Last of all we read, He was “received up into glory.” Paul was not giving a chronological account of the incarnation and life of our Lord Jesus Christ, but he was bringing out one truth after another in the measure of its importance. He who left the Father’s house came down to earth where He lived a sinless life. He who was the absolutely holy and spotless One went to the cross to die for our sins. He who was preached unto the Gentiles and who has been believed on in the world, He, the Man Christ Jesus, has been received up into glory. He is the very same Person in heaven today that He was when He was here on earth.

Many seem to have the idea that after the ascension of our Lord He ceased to be the Man Christ Jesus and became some kind of a spiritual being, so that they imagine they will never see Him as He was when He left this scene and returned to the Father. But the angels on Mount Olivet said to the disciples, “Why stand ye gazing up into heaven? this same Jesus, which is taken up from you into heaven, shall so come in like manner as ye have seen him go into heaven” (Acts 1:11). He is absolutely unchangeable: “The same yesterday, and to day, and for ever” (Heb. 13:8).

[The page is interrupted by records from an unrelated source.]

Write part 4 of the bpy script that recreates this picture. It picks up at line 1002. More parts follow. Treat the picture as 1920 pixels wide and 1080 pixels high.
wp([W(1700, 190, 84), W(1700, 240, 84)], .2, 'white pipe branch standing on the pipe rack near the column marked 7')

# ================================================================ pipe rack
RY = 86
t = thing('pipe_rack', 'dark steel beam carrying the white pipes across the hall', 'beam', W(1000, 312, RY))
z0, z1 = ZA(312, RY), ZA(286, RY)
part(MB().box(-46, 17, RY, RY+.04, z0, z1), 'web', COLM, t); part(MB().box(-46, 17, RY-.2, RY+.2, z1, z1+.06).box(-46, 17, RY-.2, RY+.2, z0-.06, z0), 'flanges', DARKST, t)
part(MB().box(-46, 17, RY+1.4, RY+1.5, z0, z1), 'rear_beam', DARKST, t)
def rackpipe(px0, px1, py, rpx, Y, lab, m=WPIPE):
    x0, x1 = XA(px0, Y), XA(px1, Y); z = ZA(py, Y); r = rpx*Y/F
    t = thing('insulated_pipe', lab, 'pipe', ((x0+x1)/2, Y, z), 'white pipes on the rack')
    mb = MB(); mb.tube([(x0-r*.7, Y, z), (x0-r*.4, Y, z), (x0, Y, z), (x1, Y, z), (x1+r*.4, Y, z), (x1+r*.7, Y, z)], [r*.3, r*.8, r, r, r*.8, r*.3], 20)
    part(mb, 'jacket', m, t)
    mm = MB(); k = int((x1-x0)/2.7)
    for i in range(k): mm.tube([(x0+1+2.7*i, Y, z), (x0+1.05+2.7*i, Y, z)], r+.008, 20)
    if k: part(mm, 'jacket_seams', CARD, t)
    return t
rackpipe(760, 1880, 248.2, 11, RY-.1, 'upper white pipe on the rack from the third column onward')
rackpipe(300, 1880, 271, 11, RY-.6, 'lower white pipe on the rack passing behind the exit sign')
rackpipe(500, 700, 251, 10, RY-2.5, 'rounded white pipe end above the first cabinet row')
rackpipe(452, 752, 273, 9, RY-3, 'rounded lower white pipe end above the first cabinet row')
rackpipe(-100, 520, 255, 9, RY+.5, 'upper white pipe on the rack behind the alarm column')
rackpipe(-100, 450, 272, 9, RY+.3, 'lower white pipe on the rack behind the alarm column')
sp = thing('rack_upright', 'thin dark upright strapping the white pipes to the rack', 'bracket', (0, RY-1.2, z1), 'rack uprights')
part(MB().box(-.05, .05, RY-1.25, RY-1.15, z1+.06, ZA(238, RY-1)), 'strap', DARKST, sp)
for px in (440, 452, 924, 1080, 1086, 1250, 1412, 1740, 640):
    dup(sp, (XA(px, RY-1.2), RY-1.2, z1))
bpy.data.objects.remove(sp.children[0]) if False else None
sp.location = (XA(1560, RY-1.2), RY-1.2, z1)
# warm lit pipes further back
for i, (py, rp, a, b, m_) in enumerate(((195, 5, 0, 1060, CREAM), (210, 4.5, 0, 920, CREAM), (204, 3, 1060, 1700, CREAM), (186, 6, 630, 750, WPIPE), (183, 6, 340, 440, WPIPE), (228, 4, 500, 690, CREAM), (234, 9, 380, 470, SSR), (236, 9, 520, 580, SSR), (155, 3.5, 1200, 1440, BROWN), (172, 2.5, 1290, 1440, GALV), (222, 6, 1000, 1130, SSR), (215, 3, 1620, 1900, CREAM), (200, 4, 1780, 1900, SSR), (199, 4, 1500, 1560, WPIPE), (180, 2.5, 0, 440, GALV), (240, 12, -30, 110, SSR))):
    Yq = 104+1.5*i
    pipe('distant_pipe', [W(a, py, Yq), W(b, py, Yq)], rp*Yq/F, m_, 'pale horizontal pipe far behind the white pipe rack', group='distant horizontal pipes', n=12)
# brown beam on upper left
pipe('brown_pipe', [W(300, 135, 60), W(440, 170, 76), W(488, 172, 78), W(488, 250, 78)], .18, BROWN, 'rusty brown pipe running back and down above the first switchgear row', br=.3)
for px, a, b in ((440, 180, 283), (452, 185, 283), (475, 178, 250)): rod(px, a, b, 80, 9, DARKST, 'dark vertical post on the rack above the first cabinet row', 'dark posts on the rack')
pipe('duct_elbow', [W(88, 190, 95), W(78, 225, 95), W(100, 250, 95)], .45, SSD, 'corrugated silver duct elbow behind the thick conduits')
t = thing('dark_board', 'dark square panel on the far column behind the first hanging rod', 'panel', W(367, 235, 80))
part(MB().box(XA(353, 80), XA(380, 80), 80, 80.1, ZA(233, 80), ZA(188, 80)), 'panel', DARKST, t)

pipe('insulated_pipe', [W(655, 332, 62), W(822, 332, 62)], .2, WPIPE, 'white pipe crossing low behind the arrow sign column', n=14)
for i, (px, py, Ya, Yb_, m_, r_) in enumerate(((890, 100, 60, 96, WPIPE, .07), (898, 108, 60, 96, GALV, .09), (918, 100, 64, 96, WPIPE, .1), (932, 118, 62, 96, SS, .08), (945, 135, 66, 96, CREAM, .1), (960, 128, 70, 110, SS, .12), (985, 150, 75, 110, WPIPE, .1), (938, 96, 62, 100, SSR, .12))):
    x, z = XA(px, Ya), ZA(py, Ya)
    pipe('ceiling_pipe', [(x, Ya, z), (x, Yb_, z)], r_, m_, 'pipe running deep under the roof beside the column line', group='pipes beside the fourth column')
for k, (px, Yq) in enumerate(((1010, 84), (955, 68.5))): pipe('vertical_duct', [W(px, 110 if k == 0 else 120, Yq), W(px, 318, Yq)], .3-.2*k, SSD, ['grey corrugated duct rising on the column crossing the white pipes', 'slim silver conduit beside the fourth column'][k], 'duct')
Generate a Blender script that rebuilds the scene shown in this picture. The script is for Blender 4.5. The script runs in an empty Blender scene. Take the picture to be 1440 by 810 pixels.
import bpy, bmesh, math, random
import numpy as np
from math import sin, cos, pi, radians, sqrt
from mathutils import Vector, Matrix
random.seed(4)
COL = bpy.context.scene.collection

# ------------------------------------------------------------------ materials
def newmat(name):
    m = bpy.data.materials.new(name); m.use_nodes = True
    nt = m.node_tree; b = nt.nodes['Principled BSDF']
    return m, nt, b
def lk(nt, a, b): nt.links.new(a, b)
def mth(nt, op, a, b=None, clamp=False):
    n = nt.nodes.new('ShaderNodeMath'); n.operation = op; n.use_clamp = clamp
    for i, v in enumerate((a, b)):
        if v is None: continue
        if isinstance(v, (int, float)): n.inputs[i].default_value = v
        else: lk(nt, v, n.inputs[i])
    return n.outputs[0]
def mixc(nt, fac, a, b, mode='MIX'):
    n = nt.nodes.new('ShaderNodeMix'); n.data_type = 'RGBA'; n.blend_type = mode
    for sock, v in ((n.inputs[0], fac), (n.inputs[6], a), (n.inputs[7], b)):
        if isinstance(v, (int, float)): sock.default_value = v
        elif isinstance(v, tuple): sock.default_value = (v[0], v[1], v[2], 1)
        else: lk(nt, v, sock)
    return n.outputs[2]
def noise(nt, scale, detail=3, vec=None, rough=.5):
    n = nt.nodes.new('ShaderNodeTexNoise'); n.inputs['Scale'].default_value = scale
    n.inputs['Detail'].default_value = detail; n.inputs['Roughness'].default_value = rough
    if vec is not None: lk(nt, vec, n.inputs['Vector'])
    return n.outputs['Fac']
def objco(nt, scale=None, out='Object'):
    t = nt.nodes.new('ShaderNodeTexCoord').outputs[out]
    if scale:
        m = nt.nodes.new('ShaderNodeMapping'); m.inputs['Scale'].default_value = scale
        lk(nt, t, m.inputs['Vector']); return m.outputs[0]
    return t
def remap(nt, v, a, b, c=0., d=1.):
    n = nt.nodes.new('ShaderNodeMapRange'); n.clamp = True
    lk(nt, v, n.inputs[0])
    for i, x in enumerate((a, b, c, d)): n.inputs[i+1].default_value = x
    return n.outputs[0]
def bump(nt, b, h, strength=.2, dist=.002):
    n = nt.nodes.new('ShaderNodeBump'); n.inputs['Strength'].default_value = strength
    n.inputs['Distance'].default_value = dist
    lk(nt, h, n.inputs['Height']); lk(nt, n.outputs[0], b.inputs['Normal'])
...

When we behold Him we will know Him by the print of the nails in His hand. When He descends the second time to take His kingdom and appear to His own people Israel, their eyes will be open to recognize Him. They will say to Him, “What are these wounds in thine hands? Then he shall answer, Those with which I was wounded in the house of my friends” (Zech. 13:6). When at last we look up into His blessed face, we will see the marks of the thorny crown. As He lifts those loving hands, we will behold the scars left by the wounds, and we will say, “This is my Lord and my God,” even as Thomas said when he fell down in worship at the Savior’s feet.